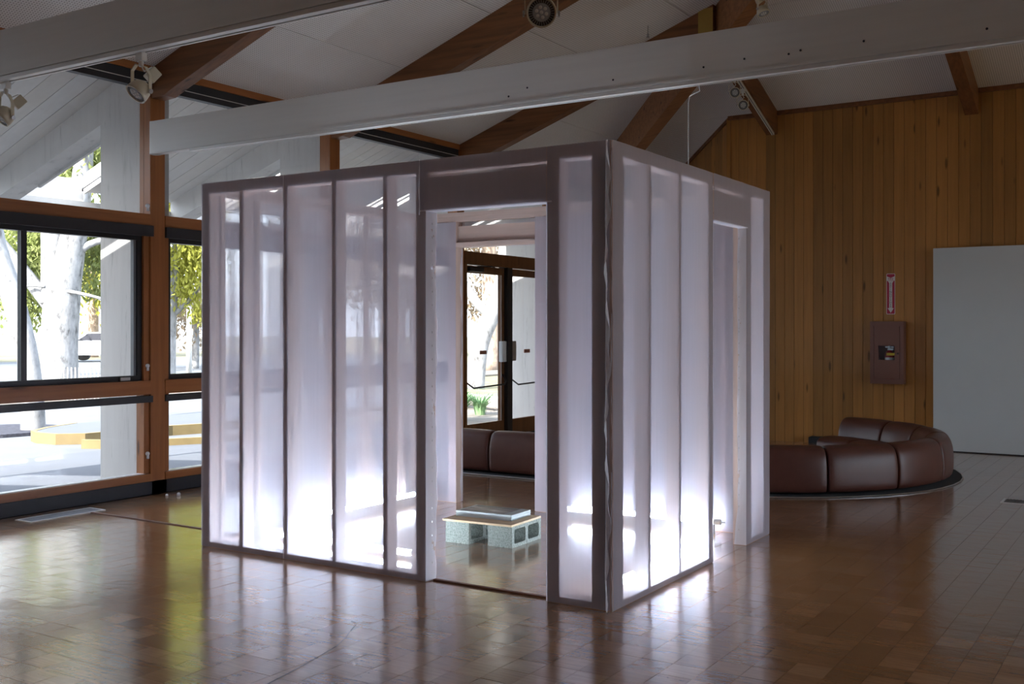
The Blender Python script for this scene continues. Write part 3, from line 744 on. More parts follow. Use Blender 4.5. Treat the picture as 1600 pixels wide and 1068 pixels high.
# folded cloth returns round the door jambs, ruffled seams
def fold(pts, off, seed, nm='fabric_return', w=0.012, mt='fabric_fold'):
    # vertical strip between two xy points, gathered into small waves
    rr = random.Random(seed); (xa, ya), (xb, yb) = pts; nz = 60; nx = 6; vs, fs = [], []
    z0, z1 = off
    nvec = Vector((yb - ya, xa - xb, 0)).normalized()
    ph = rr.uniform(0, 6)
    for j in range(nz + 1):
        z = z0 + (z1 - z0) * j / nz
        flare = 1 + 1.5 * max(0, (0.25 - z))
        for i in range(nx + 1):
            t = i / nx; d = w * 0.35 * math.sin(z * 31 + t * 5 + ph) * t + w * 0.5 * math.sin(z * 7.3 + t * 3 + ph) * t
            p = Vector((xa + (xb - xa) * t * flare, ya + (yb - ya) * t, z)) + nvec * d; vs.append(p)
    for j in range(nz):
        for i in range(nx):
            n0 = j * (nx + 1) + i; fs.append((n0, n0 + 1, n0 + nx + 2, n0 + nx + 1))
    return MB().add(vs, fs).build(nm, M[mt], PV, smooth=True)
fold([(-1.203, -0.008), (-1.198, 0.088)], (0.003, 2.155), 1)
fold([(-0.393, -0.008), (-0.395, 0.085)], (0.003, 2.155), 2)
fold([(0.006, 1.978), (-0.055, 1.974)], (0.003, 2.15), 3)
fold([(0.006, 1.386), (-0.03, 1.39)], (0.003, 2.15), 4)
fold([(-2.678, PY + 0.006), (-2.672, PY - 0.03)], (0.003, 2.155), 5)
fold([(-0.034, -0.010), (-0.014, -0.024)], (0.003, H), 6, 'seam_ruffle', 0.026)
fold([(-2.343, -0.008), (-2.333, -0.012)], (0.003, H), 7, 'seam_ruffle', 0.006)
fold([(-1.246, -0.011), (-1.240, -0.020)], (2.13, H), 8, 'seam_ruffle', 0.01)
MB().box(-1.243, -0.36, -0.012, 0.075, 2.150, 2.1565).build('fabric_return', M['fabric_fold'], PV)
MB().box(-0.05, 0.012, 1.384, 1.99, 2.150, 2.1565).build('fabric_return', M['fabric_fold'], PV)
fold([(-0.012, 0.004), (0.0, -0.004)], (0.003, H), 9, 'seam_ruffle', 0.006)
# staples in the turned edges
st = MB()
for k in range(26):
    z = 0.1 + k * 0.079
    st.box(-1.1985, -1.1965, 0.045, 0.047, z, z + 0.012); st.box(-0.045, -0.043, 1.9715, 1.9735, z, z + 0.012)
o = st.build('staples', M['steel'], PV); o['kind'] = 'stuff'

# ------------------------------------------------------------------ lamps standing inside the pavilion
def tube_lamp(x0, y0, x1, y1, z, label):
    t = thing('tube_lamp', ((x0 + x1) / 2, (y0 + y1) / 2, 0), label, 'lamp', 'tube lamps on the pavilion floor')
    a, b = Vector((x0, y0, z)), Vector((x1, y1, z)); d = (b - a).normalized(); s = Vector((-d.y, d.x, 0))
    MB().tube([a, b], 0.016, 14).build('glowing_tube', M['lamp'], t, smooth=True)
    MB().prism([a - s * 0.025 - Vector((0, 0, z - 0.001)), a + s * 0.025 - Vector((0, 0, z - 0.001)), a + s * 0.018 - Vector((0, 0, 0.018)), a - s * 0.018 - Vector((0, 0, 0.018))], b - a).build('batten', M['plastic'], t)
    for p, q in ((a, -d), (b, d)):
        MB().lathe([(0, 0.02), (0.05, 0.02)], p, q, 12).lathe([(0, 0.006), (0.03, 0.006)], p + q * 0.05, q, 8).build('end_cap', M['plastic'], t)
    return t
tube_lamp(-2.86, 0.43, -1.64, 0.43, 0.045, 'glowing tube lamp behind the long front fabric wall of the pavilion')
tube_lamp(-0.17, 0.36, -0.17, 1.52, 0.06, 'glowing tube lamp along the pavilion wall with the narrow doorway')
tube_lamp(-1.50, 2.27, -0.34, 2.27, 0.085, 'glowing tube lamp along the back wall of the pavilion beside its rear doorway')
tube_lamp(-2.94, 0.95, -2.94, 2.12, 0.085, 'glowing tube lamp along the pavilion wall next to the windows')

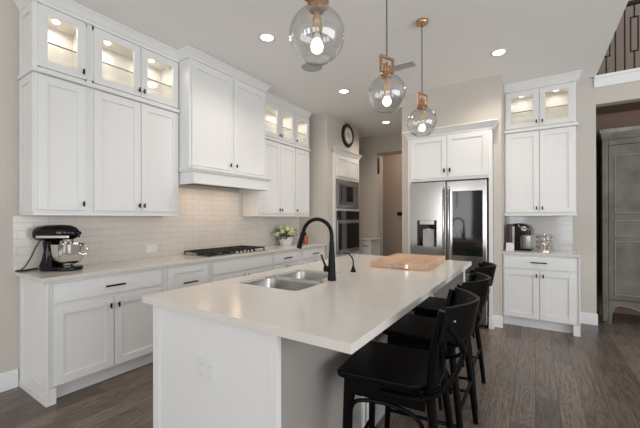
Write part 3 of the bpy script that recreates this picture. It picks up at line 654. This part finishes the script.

TASK GOAL: Leaving the pictures aside, transcribe the entire listing exactly.

EXERCISE RESULT:
The Blender Python script for this scene continues. Write part 3, from line 744 on. More parts follow. Use Blender 4.5. Treat the picture as 1600 pixels wide and 1068 pixels high.
# folded cloth returns round the door jambs, ruffled seams
def fold(pts, off, seed, nm='fabric_return', w=0.012, mt='fabric_fold'):
    # vertical strip between two xy points, gathered into small waves
    rr = random.Random(seed); (xa, ya), (xb, yb) = pts; nz = 60; nx = 6; vs, fs = [], []
    z0, z1 = off
    nvec = Vector((yb - ya, xa - xb, 0)).normalized()
    ph = rr.uniform(0, 6)
    for j in range(nz + 1):
        z = z0 + (z1 - z0) * j / nz
        flare = 1 + 1.5 * max(0, (0.25 - z))
        for i in range(nx + 1):
            t = i / nx; d = w * 0.35 * math.sin(z * 31 + t * 5 + ph) * t + w * 0.5 * math.sin(z * 7.3 + t * 3 + ph) * t
            p = Vector((xa + (xb - xa) * t * flare, ya + (yb - ya) * t, z)) + nvec * d; vs.append(p)
    for j in range(nz):
        for i in range(nx):
            n0 = j * (nx + 1) + i; fs.append((n0, n0 + 1, n0 + nx + 2, n0 + nx + 1))
    return MB().add(vs, fs).build(nm, M[mt], PV, smooth=True)
fold([(-1.203, -0.008), (-1.198, 0.088)], (0.003, 2.155), 1)
fold([(-0.393, -0.008), (-0.395, 0.085)], (0.003, 2.155), 2)
fold([(0.006, 1.978), (-0.055, 1.974)], (0.003, 2.15), 3)
fold([(0.006, 1.386), (-0.03, 1.39)], (0.003, 2.15), 4)
fold([(-2.678, PY + 0.006), (-2.672, PY - 0.03)], (0.003, 2.155), 5)
fold([(-0.034, -0.010), (-0.014, -0.024)], (0.003, H), 6, 'seam_ruffle', 0.026)
fold([(-2.343, -0.008), (-2.333, -0.012)], (0.003, H), 7, 'seam_ruffle', 0.006)
fold([(-1.246, -0.011), (-1.240, -0.020)], (2.13, H), 8, 'seam_ruffle', 0.01)
MB().box(-1.243, -0.36, -0.012, 0.075, 2.150, 2.1565).build('fabric_return', M['fabric_fold'], PV)
MB().box(-0.05, 0.012, 1.384, 1.99, 2.150, 2.1565).build('fabric_return', M['fabric_fold'], PV)
fold([(-0.012, 0.004), (0.0, -0.004)], (0.003, H), 9, 'seam_ruffle', 0.006)
# staples in the turned edges
st = MB()
for k in range(26):
    z = 0.1 + k * 0.079
    st.box(-1.1985, -1.1965, 0.045, 0.047, z, z + 0.012); st.box(-0.045, -0.043, 1.9715, 1.9735, z, z + 0.012)
o = st.build('staples', M['steel'], PV); o['kind'] = 'stuff'

# ------------------------------------------------------------------ lamps standing inside the pavilion
def tube_lamp(x0, y0, x1, y1, z, label):
    t = thing('tube_lamp', ((x0 + x1) / 2, (y0 + y1) / 2, 0), label, 'lamp', 'tube lamps on the pavilion floor')
    a, b = Vector((x0, y0, z)), Vector((x1, y1, z)); d = (b - a).normalized(); s = Vector((-d.y, d.x, 0))
    MB().tube([a, b], 0.016, 14).build('glowing_tube', M['lamp'], t, smooth=True)
    MB().prism([a - s * 0.025 - Vector((0, 0, z - 0.001)), a + s * 0.025 - Vector((0, 0, z - 0.001)), a + s * 0.018 - Vector((0, 0, 0.018)), a - s * 0.018 - Vector((0, 0, 0.018))], b - a).build('batten', M['plastic'], t)
    for p, q in ((a, -d), (b, d)):
        MB().lathe([(0, 0.02), (0.05, 0.02)], p, q, 12).lathe([(0, 0.006), (0.03, 0.006)], p + q * 0.05, q, 8).build('end_cap', M['plastic'], t)
    return t
tube_lamp(-2.86, 0.43, -1.64, 0.43, 0.045, 'glowing tube lamp behind the long front fabric wall of the pavilion')
tube_lamp(-0.17, 0.36, -0.17, 1.52, 0.06, 'glowing tube lamp along the pavilion wall with the narrow doorway')
tube_lamp(-1.50, 2.27, -0.34, 2.27, 0.085, 'glowing tube lamp along the back wall of the pavilion beside its rear doorway')
tube_lamp(-2.94, 0.95, -2.94, 2.12, 0.085, 'glowing tube lamp along the pavilion wall next to the windows')

Write part 3 of the bpy script that recreates this picture. It picks up at line 654. This part finishes the script.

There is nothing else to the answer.